╭──
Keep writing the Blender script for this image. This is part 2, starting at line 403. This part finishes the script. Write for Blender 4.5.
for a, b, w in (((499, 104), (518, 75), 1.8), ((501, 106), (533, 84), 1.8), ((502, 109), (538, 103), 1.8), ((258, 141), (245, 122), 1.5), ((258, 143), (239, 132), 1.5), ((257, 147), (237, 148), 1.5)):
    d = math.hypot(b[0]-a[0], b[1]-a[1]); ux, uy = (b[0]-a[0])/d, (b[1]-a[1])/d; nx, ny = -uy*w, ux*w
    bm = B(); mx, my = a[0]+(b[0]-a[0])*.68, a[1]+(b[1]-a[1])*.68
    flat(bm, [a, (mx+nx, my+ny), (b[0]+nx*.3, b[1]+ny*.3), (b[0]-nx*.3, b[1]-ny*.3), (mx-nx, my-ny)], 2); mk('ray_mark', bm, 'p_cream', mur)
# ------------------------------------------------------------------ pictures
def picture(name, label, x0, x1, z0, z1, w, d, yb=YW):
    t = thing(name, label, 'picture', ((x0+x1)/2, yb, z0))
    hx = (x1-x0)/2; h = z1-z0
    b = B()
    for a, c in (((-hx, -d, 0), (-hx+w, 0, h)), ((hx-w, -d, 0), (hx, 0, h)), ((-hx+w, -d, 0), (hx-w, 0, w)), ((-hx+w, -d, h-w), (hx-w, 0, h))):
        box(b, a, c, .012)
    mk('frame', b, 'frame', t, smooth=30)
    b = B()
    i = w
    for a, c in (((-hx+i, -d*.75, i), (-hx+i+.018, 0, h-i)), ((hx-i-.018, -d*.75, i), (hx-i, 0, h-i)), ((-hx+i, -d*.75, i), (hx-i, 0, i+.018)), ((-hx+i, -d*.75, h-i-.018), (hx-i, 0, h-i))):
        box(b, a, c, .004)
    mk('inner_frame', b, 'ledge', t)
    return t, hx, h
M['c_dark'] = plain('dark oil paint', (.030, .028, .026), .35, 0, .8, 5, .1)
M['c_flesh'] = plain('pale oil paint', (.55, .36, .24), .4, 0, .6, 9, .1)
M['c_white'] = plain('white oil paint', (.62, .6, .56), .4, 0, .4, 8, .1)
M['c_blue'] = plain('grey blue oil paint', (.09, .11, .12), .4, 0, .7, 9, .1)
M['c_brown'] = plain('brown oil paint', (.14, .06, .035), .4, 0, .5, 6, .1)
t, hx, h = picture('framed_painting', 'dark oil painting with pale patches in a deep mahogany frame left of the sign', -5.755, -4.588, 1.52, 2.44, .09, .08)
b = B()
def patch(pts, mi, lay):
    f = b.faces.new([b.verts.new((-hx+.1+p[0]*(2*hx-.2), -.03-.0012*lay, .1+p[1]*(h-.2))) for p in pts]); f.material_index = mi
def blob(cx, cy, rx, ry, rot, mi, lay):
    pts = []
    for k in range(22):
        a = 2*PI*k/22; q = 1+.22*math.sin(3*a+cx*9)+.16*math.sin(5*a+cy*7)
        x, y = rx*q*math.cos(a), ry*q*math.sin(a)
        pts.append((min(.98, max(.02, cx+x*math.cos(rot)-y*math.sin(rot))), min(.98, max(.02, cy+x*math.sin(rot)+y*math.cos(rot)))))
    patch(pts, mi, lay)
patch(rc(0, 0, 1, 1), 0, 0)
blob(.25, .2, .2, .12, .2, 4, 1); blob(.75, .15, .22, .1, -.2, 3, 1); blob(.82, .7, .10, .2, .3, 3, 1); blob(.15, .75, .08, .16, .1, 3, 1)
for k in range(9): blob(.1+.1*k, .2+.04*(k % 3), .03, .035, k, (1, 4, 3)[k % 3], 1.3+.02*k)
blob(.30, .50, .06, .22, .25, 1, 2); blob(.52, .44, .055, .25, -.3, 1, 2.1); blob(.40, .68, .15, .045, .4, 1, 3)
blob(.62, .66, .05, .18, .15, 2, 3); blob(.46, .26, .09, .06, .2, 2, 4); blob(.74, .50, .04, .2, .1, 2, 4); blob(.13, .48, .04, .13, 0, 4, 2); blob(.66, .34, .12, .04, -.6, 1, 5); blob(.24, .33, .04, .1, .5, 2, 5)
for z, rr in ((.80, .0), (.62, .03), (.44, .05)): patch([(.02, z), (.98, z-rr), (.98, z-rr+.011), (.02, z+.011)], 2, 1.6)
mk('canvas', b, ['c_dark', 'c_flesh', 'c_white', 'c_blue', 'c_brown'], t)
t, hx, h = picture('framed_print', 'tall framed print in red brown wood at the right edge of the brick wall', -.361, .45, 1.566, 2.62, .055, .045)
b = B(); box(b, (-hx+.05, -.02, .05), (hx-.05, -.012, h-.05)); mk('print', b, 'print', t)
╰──
Task to complete:
Recopy the whole listing exactly.

Task solution:
Keep writing the Blender script for this image. This is part 2, starting at line 403. This part finishes the script. Write for Blender 4.5.
for a, b, w in (((499, 104), (518, 75), 1.8), ((501, 106), (533, 84), 1.8), ((502, 109), (538, 103), 1.8), ((258, 141), (245, 122), 1.5), ((258, 143), (239, 132), 1.5), ((257, 147), (237, 148), 1.5)):
    d = math.hypot(b[0]-a[0], b[1]-a[1]); ux, uy = (b[0]-a[0])/d, (b[1]-a[1])/d; nx, ny = -uy*w, ux*w
    bm = B(); mx, my = a[0]+(b[0]-a[0])*.68, a[1]+(b[1]-a[1])*.68
    flat(bm, [a, (mx+nx, my+ny), (b[0]+nx*.3, b[1]+ny*.3), (b[0]-nx*.3, b[1]-ny*.3), (mx-nx, my-ny)], 2); mk('ray_mark', bm, 'p_cream', mur)
# ------------------------------------------------------------------ pictures
def picture(name, label, x0, x1, z0, z1, w, d, yb=YW):
    t = thing(name, label, 'picture', ((x0+x1)/2, yb, z0))
    hx = (x1-x0)/2; h = z1-z0
    b = B()
    for a, c in (((-hx, -d, 0), (-hx+w, 0, h)), ((hx-w, -d, 0), (hx, 0, h)), ((-hx+w, -d, 0), (hx-w, 0, w)), ((-hx+w, -d, h-w), (hx-w, 0, h))):
        box(b, a, c, .012)
    mk('frame', b, 'frame', t, smooth=30)
    b = B()
    i = w
    for a, c in (((-hx+i, -d*.75, i), (-hx+i+.018, 0, h-i)), ((hx-i-.018, -d*.75, i), (hx-i, 0, h-i)), ((-hx+i, -d*.75, i), (hx-i, 0, i+.018)), ((-hx+i, -d*.75, h-i-.018), (hx-i, 0, h-i))):
        box(b, a, c, .004)
    mk('inner_frame', b, 'ledge', t)
    return t, hx, h
M['c_dark'] = plain('dark oil paint', (.030, .028, .026), .35, 0, .8, 5, .1)
M['c_flesh'] = plain('pale oil paint', (.55, .36, .24), .4, 0, .6, 9, .1)
M['c_white'] = plain('white oil paint', (.62, .6, .56), .4, 0, .4, 8, .1)
M['c_blue'] = plain('grey blue oil paint', (.09, .11, .12), .4, 0, .7, 9, .1)
M['c_brown'] = plain('brown oil paint', (.14, .06, .035), .4, 0, .5, 6, .1)
t, hx, h = picture('framed_painting', 'dark oil painting with pale patches in a deep mahogany frame left of the sign', -5.755, -4.588, 1.52, 2.44, .09, .08)
b = B()
def patch(pts, mi, lay):
    f = b.faces.new([b.verts.new((-hx+.1+p[0]*(2*hx-.2), -.03-.0012*lay, .1+p[1]*(h-.2))) for p in pts]); f.material_index = mi
def blob(cx, cy, rx, ry, rot, mi, lay):
    pts = []
    for k in range(22):
        a = 2*PI*k/22; q = 1+.22*math.sin(3*a+cx*9)+.16*math.sin(5*a+cy*7)
        x, y = rx*q*math.cos(a), ry*q*math.sin(a)
        pts.append((min(.98, max(.02, cx+x*math.cos(rot)-y*math.sin(rot))), min(.98, max(.02, cy+x*math.sin(rot)+y*math.cos(rot)))))
    patch(pts, mi, lay)
patch(rc(0, 0, 1, 1), 0, 0)
blob(.25, .2, .2, .12, .2, 4, 1); blob(.75, .15, .22, .1, -.2, 3, 1); blob(.82, .7, .10, .2, .3, 3, 1); blob(.15, .75, .08, .16, .1, 3, 1)
for k in range(9): blob(.1+.1*k, .2+.04*(k % 3), .03, .035, k, (1, 4, 3)[k % 3], 1.3+.02*k)
blob(.30, .50, .06, .22, .25, 1, 2); blob(.52, .44, .055, .25, -.3, 1, 2.1); blob(.40, .68, .15, .045, .4, 1, 3)
blob(.62, .66, .05, .18, .15, 2, 3); blob(.46, .26, .09, .06, .2, 2, 4); blob(.74, .50, .04, .2, .1, 2, 4); blob(.13, .48, .04, .13, 0, 4, 2); blob(.66, .34, .12, .04, -.6, 1, 5); blob(.24, .33, .04, .1, .5, 2, 5)
for z, rr in ((.80, .0), (.62, .03), (.44, .05)): patch([(.02, z), (.98, z-rr), (.98, z-rr+.011), (.02, z+.011)], 2, 1.6)
mk('canvas', b, ['c_dark', 'c_flesh', 'c_white', 'c_blue', 'c_brown'], t)
t, hx, h = picture('framed_print', 'tall framed print in red brown wood at the right edge of the brick wall', -.361, .45, 1.566, 2.62, .055, .045)
b = B(); box(b, (-hx+.05, -.02, .05), (hx-.05, -.012, h-.05)); mk('print', b, 'print', t)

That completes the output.